Now we move on to what the husband is supposed to do. "Husbands, in the same way be considerate as you live with your wives, and treat them with respect as the weaker partner and as heirs with you of the gracious gift of life, so that nothing will hinder your prayers." (1 Peter 3:7) How do husbands show love to their wives? By being considerate of their wives' feelings and opinions. A wife who feels loved is a happy wife, and a happy wife is more likely to be influenced by her husband's faith and end up coming to Christ. A man who treats his wife with disrespect and who dismisses her opinions is not in a position to influence her for Christ. How can he tell her about the love of Christ when he isn't displaying love to his wife?

God made women smaller in stature than men, so men who take advantage of this are in stark disobedience to the Lord's instructions. A husband who bullies his wife mentally, emotionally, or physically is sinning against the Lord and against his wife and against his own flesh, according to the Scriptures, because when God joins a husband and wife together they become one flesh. A godly man will protect his wife and want the best for her. Even if she is an unbeliever, what woman doesn't admire a man who will fight for her and who would even give his life to save hers? What woman, good or bad, doesn't want a hero? Why would a Christian woman look outside her marriage when a man who truly loves and protects her is already in the home? This kind of man can even influence an unbelieving wife to come to the faith. He is not guaranteed that his non-Christian wife won't walk away, but he stands a better chance of bringing her to the Lord and keeping his marriage intact if he is treating her as the Lord commands.

Peter adds a word of warning to the husband who does not treat his wife properly: his prayers will be hindered. The Lord does not have to answer the prayers of a man who isn't fulfilling all the duties of his office as husband. So if any Christian man feels like his prayers are bouncing off the ceiling, he should spend some time reflecting on whether he is obeying the Lord in his attitude toward his wife. This warning is only given to the husband because he bears the most responsibility for representing Christ in the home. If he isn't loving his wife sacrificially as Christ loves the church, he isn't fulfilling the duties the Lord assigned to him, and the Lord has the right to turn a deaf ear to his prayers.

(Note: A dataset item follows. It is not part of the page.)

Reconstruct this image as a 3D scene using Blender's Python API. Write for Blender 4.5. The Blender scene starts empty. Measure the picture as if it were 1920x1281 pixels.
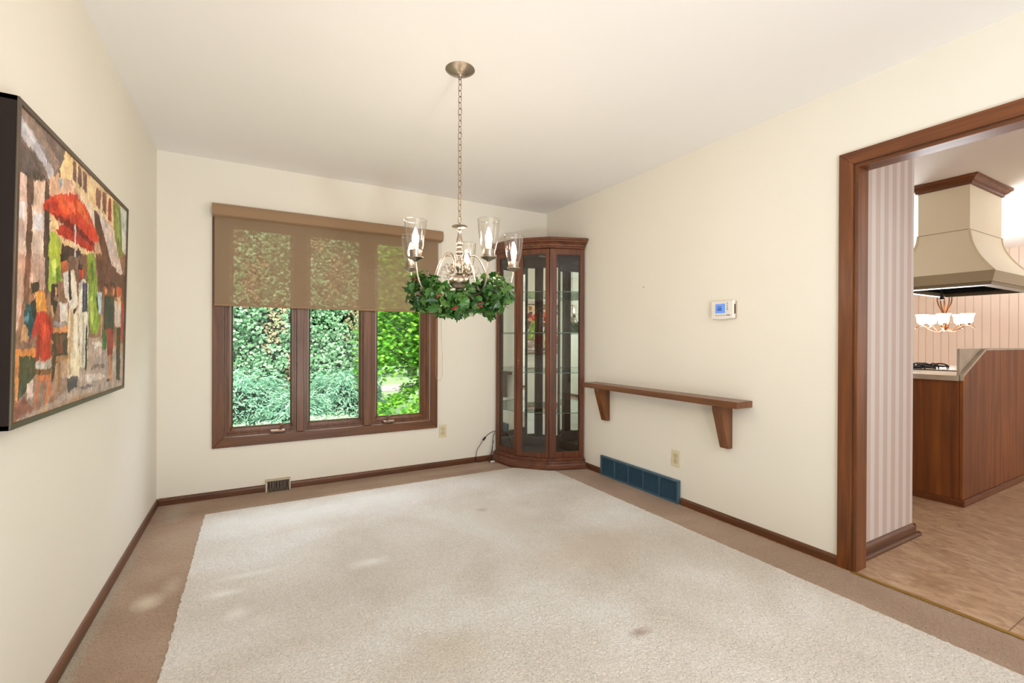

Do we want strong and happy marriages? I don't think anyone gets married hoping it isn't going to last. We will have a better chance at a long and happy marriage if we follow the instructions in our portion of Scripture today. Each person is given free will, and we can't control what our spouses may do, but if we ourselves live in obedience to the Lord, we are more likely to influences our spouses and we are more likely to have happy homes.